### DATA SECTION
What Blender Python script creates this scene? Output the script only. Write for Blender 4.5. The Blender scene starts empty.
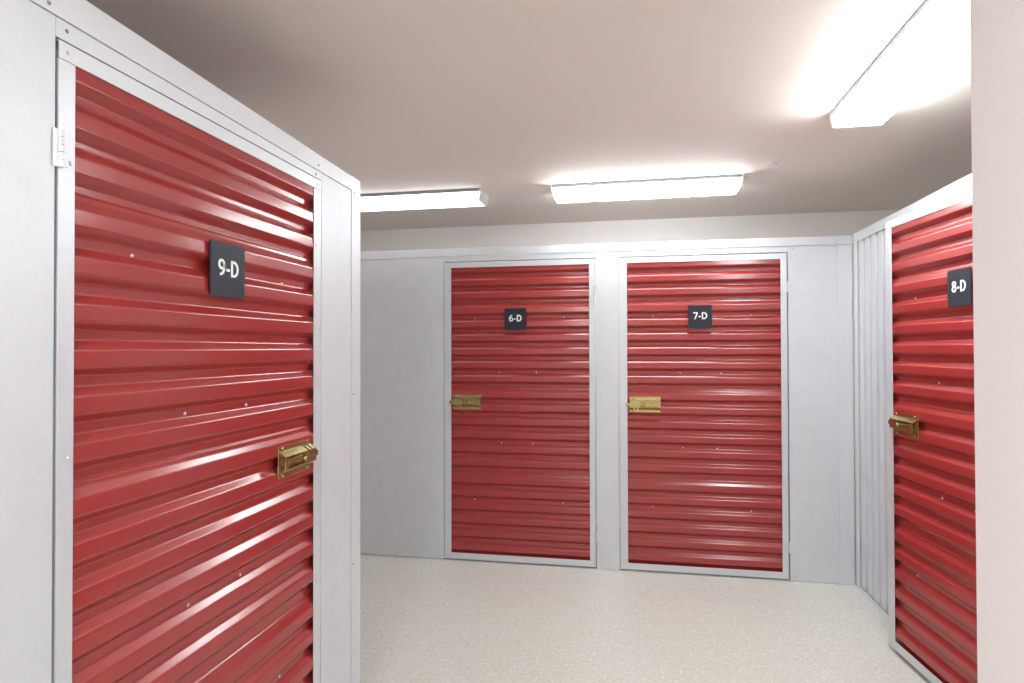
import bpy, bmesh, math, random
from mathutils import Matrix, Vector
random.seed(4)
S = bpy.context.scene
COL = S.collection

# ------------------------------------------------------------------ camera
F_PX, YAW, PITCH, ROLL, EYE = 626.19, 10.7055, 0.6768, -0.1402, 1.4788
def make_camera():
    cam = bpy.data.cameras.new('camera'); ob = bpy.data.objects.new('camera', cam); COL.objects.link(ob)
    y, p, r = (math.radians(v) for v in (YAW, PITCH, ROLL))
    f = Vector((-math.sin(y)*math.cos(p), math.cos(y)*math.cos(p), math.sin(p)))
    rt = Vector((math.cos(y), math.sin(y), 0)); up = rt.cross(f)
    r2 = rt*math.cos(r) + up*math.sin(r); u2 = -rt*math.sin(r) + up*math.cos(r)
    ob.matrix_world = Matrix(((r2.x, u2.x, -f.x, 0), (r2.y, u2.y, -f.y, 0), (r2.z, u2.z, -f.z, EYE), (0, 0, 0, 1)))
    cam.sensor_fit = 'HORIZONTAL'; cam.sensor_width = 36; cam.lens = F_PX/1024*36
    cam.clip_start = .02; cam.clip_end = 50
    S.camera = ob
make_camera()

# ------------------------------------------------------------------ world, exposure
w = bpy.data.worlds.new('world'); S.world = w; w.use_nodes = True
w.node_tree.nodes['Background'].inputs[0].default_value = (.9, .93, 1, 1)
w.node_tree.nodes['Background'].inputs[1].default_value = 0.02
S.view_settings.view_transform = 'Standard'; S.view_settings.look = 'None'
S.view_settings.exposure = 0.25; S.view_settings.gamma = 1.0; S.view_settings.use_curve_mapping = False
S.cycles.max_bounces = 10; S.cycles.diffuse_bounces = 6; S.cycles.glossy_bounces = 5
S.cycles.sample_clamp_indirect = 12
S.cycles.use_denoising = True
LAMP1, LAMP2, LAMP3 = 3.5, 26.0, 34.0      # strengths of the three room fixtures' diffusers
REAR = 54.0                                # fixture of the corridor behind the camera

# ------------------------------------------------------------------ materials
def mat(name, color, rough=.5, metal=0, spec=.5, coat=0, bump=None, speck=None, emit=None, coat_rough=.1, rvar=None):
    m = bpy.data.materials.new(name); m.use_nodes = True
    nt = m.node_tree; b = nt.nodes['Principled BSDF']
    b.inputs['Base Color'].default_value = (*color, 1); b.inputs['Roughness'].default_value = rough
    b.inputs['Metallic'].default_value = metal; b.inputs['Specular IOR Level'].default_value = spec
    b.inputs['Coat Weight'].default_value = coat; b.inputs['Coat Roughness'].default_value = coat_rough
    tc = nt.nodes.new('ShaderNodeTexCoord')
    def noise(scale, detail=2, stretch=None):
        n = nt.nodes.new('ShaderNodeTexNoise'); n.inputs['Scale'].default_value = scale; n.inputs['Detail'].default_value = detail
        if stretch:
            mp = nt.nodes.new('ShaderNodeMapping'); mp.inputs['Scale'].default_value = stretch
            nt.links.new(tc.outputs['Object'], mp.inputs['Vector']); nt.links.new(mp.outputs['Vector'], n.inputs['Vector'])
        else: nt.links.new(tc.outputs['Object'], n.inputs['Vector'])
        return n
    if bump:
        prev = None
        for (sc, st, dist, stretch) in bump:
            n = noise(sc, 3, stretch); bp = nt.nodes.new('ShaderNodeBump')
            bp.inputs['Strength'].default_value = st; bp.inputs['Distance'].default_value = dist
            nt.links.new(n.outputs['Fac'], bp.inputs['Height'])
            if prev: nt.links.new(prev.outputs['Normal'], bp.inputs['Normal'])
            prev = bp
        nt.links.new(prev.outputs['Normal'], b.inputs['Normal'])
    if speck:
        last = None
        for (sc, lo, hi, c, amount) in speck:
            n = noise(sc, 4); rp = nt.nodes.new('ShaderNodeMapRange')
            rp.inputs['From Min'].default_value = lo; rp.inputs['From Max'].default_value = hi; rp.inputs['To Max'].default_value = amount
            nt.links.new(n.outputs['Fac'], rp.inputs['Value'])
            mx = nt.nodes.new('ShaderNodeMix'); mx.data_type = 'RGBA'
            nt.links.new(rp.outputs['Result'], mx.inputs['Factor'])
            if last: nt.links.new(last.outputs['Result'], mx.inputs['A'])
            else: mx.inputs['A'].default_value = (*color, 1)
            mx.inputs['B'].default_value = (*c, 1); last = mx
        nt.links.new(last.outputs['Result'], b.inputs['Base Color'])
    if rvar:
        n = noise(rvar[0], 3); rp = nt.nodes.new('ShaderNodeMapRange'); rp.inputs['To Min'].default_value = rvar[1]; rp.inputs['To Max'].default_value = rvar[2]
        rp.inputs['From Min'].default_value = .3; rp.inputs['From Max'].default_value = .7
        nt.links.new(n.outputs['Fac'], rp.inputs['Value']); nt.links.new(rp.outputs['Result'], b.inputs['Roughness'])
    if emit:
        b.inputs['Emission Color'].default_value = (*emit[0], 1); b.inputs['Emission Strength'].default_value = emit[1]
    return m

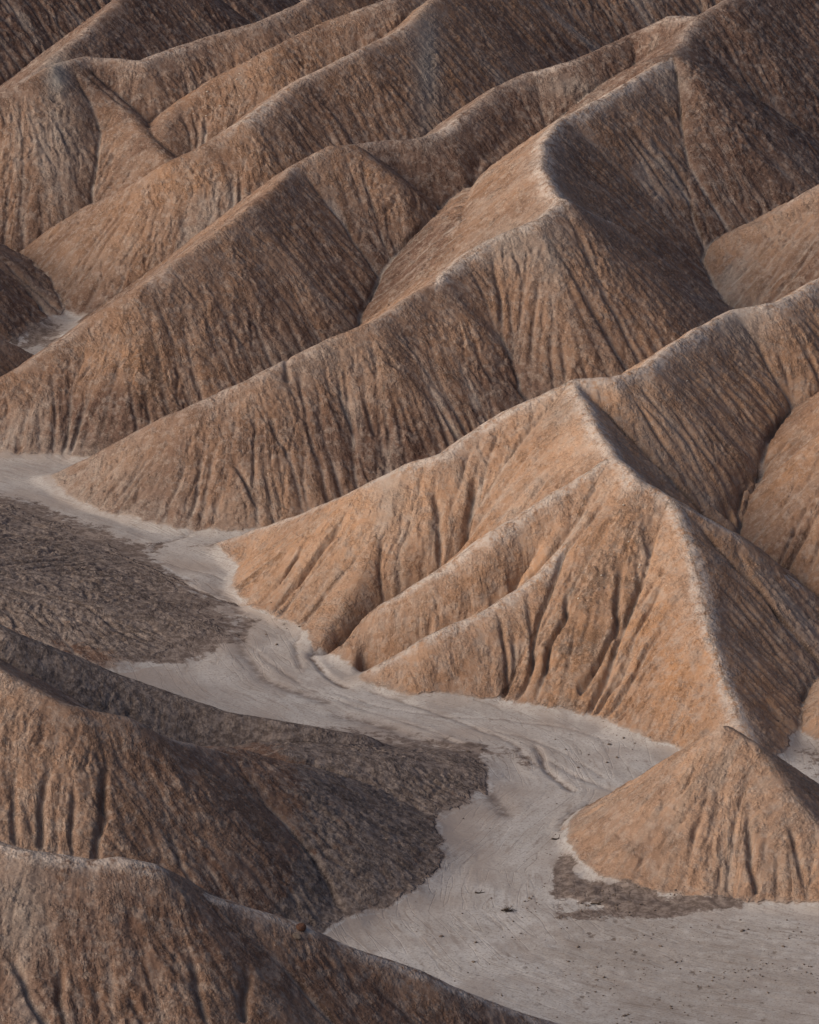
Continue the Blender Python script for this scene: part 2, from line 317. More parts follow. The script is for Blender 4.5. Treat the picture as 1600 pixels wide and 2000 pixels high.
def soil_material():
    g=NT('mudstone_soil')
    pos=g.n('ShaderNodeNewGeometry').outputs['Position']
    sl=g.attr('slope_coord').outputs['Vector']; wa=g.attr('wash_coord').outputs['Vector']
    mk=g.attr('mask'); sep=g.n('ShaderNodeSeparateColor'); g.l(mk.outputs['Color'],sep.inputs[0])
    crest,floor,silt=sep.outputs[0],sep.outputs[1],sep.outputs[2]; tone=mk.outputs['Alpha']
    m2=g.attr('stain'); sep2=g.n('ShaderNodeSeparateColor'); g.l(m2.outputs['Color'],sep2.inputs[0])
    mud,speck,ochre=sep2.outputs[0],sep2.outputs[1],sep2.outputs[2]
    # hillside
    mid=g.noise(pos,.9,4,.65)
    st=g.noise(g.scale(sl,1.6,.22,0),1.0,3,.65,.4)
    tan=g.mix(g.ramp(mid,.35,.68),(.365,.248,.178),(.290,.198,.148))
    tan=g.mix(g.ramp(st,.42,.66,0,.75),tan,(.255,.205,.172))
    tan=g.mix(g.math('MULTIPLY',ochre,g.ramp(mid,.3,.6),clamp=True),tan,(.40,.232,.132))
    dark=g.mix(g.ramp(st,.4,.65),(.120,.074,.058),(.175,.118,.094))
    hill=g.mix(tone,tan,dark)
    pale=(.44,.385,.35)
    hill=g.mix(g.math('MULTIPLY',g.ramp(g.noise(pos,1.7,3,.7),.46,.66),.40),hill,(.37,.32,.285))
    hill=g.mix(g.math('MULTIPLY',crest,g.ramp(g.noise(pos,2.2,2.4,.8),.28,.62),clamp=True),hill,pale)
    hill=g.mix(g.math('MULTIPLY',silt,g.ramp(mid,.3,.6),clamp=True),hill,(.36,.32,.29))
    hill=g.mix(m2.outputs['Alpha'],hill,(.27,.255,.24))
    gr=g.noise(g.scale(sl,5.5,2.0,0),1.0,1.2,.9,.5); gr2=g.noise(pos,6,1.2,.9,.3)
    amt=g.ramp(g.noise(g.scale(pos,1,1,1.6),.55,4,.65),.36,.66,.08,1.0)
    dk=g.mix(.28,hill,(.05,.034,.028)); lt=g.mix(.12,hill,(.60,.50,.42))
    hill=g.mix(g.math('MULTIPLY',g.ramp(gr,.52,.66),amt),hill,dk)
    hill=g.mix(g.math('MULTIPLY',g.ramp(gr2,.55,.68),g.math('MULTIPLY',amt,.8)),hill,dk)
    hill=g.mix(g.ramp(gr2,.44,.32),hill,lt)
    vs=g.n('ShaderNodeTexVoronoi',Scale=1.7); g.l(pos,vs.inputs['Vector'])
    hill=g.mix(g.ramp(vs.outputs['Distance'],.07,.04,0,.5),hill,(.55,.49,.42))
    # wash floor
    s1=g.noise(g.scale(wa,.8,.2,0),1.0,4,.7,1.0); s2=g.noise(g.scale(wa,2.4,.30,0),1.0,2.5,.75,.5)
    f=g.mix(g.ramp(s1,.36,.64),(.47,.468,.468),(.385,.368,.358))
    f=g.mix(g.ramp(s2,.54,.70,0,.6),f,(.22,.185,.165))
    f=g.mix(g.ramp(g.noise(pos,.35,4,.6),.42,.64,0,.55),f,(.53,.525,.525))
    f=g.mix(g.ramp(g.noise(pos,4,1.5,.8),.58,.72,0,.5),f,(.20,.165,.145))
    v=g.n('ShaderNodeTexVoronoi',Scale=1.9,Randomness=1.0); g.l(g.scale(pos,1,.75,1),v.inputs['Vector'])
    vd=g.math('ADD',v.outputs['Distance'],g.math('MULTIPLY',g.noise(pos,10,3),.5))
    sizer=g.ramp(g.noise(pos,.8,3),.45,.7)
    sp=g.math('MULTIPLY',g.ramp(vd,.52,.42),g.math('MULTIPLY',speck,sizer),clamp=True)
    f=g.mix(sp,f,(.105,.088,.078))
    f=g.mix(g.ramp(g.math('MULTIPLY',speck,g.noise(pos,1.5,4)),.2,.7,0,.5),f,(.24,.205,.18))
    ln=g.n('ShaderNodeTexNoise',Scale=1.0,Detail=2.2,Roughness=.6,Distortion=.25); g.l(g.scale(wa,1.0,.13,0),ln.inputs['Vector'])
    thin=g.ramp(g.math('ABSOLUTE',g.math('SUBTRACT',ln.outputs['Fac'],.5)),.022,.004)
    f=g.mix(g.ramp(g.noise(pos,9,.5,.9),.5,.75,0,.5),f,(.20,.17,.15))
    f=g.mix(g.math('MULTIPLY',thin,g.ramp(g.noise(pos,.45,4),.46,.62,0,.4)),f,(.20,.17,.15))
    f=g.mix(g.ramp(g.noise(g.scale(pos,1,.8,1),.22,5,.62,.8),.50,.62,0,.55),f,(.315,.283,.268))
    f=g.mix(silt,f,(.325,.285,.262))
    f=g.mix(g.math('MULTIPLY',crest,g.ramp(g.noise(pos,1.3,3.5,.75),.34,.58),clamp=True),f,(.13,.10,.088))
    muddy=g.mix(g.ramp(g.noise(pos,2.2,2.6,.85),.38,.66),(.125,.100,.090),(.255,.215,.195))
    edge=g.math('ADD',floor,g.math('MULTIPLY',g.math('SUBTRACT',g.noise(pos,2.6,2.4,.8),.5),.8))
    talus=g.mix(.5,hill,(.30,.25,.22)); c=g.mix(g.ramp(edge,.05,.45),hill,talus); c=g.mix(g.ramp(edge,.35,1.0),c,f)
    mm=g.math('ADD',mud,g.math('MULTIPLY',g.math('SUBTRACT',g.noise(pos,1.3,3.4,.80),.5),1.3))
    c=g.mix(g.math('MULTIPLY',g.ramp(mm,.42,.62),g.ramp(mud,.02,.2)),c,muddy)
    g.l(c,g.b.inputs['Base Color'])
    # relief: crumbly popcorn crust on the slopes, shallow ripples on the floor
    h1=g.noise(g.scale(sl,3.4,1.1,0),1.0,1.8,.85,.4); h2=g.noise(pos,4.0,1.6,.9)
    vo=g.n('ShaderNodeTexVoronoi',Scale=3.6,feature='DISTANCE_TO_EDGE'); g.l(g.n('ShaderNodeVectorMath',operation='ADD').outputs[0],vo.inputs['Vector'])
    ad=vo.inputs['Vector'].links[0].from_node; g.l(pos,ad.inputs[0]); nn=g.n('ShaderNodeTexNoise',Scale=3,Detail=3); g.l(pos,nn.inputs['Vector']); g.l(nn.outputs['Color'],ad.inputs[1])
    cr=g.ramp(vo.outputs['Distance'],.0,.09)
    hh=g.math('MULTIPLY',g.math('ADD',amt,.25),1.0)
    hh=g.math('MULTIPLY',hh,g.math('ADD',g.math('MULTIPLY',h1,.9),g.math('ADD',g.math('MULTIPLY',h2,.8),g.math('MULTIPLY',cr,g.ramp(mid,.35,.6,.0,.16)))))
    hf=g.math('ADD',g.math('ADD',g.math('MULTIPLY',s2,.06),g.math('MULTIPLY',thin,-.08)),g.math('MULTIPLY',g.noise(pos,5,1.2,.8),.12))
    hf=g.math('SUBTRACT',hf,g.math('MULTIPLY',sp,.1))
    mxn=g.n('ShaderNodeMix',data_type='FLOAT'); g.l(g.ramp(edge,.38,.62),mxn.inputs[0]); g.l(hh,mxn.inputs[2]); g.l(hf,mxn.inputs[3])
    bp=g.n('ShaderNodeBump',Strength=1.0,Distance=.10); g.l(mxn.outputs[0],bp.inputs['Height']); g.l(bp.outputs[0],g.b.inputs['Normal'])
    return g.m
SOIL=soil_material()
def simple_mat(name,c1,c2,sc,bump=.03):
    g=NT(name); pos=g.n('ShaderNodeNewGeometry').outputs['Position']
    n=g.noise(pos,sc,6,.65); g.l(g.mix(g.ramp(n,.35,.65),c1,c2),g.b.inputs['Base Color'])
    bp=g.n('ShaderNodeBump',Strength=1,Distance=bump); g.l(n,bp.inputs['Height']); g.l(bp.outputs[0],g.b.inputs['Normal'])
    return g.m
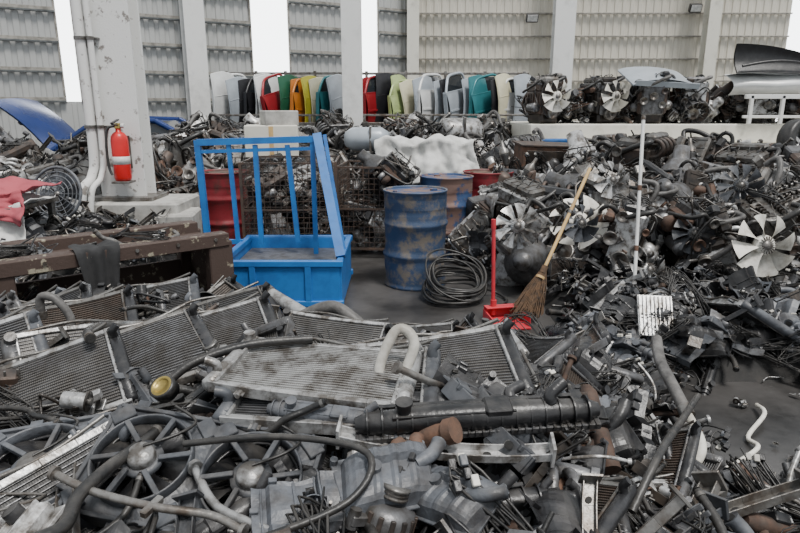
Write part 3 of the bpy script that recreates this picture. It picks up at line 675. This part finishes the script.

### WHAT THE TASK REQUIRES
Reproduce the data above word for word from its first line through the line that holds "REAR = 54.0", both ends included; skip pictures.

### SOLVED PROBLEM
What Blender Python script creates this scene? Output the script only. Write for Blender 4.5. The Blender scene starts empty.
import bpy, bmesh, math, random
from mathutils import Matrix, Vector
random.seed(4)
S = bpy.context.scene
COL = S.collection

# ------------------------------------------------------------------ camera
F_PX, YAW, PITCH, ROLL, EYE = 626.19, 10.7055, 0.6768, -0.1402, 1.4788
def make_camera():
    cam = bpy.data.cameras.new('camera'); ob = bpy.data.objects.new('camera', cam); COL.objects.link(ob)
    y, p, r = (math.radians(v) for v in (YAW, PITCH, ROLL))
    f = Vector((-math.sin(y)*math.cos(p), math.cos(y)*math.cos(p), math.sin(p)))
    rt = Vector((math.cos(y), math.sin(y), 0)); up = rt.cross(f)
    r2 = rt*math.cos(r) + up*math.sin(r); u2 = -rt*math.sin(r) + up*math.cos(r)
    ob.matrix_world = Matrix(((r2.x, u2.x, -f.x, 0), (r2.y, u2.y, -f.y, 0), (r2.z, u2.z, -f.z, EYE), (0, 0, 0, 1)))
    cam.sensor_fit = 'HORIZONTAL'; cam.sensor_width = 36; cam.lens = F_PX/1024*36
    cam.clip_start = .02; cam.clip_end = 50
    S.camera = ob
make_camera()

# ------------------------------------------------------------------ world, exposure
w = bpy.data.worlds.new('world'); S.world = w; w.use_nodes = True
w.node_tree.nodes['Background'].inputs[0].default_value = (.9, .93, 1, 1)
w.node_tree.nodes['Background'].inputs[1].default_value = 0.02
S.view_settings.view_transform = 'Standard'; S.view_settings.look = 'None'
S.view_settings.exposure = 0.25; S.view_settings.gamma = 1.0; S.view_settings.use_curve_mapping = False
S.cycles.max_bounces = 10; S.cycles.diffuse_bounces = 6; S.cycles.glossy_bounces = 5
S.cycles.sample_clamp_indirect = 12
S.cycles.use_denoising = True
LAMP1, LAMP2, LAMP3 = 3.5, 26.0, 34.0      # strengths of the three room fixtures' diffusers
REAR = 54.0                                # fixture of the corridor behind the camera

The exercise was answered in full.